World's Oldest Wine Found At Stone Age Site

Just last week a bottle of wine from 2015 sold for $350,000 at auction, making it the world's most expensive bottle of wine. But now a much older are rarer wine has come to light, because archaeologists say they've discovered the world's oldest known example of wine made from grapes at a stone-age archaeological site in Georgia.

According to CBC, researchers from the University of Pennsylvania, the Georgian National Museum, and the University of Toronto found six clay jars containing residue of wine made from grapes. The jars date back to between 5400 and 5000 BCE, which makes this wine residue about 8,000 years old, and 600 to 1,000 years older than the previous "oldest wine" fine, which was from the Zagros Mountains of Iran.

The world's oldest chemically confirmed alcoholic beverage is from 7,000 BCE and is from Jiahu, China.
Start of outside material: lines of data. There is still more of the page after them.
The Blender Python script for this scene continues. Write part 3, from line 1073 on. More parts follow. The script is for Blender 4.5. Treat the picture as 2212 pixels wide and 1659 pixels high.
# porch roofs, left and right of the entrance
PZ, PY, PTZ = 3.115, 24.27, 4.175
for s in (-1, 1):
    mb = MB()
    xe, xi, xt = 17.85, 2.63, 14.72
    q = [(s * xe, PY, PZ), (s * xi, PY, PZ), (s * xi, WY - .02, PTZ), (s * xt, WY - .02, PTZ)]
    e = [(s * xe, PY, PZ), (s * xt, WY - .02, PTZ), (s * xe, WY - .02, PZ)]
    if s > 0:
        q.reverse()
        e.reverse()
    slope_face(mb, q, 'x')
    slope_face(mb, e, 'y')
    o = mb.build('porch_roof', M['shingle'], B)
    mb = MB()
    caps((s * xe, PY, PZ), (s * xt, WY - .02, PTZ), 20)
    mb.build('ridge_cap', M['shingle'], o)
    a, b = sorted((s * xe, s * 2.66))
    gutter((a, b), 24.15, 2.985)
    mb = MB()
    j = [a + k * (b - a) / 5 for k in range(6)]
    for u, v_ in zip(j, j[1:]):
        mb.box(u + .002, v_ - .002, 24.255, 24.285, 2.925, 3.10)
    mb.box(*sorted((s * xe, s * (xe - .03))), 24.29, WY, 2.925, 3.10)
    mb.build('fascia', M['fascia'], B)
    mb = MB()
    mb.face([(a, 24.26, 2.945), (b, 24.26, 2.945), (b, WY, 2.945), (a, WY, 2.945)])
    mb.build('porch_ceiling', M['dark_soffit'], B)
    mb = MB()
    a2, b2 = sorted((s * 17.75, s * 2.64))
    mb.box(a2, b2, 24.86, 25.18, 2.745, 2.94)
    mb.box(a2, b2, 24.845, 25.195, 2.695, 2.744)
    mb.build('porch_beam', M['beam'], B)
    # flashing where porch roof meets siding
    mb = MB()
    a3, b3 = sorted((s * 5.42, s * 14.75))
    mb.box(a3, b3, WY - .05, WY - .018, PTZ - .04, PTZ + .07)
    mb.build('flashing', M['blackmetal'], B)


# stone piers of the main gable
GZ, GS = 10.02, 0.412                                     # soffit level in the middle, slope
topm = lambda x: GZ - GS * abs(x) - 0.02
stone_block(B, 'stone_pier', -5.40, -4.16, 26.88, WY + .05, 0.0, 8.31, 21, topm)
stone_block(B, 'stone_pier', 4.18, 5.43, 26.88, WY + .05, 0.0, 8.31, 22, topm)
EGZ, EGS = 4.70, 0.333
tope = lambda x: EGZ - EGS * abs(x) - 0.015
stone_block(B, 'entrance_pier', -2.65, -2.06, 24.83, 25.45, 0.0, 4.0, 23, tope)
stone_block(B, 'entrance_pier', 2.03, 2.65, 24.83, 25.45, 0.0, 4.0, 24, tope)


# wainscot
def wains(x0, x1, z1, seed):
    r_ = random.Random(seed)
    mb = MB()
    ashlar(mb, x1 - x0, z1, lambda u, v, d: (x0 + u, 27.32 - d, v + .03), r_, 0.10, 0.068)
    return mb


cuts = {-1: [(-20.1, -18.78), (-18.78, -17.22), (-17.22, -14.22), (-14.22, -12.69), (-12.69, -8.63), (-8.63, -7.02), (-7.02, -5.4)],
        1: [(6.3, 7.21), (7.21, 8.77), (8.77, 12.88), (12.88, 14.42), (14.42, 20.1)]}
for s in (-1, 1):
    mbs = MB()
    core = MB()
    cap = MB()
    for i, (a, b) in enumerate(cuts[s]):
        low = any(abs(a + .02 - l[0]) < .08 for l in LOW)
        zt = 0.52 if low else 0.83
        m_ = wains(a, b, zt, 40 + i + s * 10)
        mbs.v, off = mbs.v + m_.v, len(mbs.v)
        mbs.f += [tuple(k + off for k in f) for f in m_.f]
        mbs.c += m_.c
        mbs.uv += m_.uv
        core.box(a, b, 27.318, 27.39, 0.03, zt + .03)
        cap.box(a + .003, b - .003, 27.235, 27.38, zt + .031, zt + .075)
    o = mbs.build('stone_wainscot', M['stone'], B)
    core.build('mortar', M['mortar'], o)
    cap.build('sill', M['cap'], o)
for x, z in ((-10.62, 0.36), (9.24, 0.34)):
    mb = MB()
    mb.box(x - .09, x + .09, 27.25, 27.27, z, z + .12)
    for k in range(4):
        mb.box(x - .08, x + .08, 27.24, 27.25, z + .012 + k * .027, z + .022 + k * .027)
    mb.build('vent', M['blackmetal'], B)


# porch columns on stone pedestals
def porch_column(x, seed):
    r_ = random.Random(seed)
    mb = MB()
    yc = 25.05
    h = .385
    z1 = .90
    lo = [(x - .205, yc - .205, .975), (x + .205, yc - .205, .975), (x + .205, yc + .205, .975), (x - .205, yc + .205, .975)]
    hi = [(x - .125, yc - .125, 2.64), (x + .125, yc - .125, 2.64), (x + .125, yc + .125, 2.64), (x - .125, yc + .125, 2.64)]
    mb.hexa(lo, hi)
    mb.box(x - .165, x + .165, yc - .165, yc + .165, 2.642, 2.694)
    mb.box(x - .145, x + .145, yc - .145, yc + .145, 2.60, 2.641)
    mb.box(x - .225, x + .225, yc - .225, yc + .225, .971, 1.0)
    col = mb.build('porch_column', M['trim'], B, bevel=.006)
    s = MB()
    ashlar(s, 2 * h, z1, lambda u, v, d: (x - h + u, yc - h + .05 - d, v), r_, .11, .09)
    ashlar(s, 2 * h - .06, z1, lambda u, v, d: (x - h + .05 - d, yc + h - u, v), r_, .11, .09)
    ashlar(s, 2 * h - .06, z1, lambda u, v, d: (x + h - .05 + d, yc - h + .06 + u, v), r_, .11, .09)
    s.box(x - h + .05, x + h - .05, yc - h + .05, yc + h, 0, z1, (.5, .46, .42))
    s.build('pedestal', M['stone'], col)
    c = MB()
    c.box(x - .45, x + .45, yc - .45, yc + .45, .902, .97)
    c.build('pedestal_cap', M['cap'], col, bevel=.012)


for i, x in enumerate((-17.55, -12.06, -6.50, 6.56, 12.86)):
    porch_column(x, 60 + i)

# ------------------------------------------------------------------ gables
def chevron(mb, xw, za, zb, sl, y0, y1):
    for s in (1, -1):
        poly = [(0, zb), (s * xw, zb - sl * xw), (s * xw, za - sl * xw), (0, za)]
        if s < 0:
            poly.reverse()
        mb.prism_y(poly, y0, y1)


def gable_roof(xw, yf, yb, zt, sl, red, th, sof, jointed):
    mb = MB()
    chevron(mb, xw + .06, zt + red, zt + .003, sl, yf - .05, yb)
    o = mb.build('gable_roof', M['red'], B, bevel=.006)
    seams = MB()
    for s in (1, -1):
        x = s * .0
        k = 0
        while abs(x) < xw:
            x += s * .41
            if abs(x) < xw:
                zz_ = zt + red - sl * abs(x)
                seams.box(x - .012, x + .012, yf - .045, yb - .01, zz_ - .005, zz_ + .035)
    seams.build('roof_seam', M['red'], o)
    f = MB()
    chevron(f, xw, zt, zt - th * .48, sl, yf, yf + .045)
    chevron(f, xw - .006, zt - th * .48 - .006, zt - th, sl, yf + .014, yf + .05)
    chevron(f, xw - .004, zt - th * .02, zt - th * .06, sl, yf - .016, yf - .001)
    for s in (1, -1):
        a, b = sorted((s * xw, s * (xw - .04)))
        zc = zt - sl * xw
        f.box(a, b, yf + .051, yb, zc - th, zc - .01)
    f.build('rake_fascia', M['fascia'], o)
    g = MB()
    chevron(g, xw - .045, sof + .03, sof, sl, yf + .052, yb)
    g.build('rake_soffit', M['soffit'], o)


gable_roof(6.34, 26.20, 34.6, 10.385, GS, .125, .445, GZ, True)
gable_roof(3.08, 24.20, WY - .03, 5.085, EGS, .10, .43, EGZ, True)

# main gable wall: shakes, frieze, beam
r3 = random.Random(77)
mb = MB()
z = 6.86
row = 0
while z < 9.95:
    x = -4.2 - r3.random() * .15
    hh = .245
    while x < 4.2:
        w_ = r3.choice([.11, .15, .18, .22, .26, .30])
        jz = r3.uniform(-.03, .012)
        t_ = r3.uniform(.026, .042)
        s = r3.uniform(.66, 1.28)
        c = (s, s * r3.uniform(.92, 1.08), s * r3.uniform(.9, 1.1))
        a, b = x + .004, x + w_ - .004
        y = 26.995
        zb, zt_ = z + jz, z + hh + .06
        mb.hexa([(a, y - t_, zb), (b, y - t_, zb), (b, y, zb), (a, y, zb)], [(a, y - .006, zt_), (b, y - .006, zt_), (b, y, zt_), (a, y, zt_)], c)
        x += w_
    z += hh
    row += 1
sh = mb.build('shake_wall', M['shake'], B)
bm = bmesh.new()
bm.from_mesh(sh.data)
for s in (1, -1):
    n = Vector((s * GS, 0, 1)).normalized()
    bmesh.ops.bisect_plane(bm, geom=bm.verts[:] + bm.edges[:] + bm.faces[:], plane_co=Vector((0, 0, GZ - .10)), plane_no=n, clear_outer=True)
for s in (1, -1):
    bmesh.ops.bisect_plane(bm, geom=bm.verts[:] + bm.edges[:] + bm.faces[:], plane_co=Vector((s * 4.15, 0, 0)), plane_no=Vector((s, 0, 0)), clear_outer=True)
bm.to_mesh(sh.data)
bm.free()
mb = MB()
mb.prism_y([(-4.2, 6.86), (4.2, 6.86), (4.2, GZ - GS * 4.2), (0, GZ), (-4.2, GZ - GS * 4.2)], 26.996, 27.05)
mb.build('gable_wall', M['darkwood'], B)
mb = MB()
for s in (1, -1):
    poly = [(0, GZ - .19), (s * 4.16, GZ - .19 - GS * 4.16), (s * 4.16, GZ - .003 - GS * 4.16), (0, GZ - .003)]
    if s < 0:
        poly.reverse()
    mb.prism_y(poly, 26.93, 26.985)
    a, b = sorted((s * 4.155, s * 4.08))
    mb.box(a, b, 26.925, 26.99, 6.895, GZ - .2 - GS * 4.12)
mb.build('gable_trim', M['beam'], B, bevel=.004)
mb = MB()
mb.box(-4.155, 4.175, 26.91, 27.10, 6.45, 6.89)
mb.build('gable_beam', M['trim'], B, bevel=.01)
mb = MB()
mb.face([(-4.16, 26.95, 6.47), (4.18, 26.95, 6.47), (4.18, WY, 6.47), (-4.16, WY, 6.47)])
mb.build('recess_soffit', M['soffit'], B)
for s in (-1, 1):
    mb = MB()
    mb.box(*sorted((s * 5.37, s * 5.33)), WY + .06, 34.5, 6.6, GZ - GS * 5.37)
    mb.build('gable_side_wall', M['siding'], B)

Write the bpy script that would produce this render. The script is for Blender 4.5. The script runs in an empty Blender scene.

That one was made of wild grapes, hawthorn, rice, and honey, so it's a mixed fermented beverage and not technically "wine."

This new find from Georgia is made entirely of grapes, and some of the pots were decorated with images of grape clusters. The residue was yellowish, leading archaeologists to suspect it was a white wine, not a red. From the volume, researchers believe the people in Georgia were making wine from domesticated grapes, not wild ones.

"Talk about aging of wine. Here we have an 8,000-year-old vintage that we've identified," said Patrick McGovern, from the University of Pennsylvania Museum of Archaeology and Anthropology.

McGovern previously collaborated with Dogfish Head Brewery to create Chateau Jiahu, a reproduction of the spirit found at the Jiahu site in China. With any luck, maybe in a few years we'll get to taste a reproduction of this wine, too. That would add another good one to the list of reasons to drink wine every day.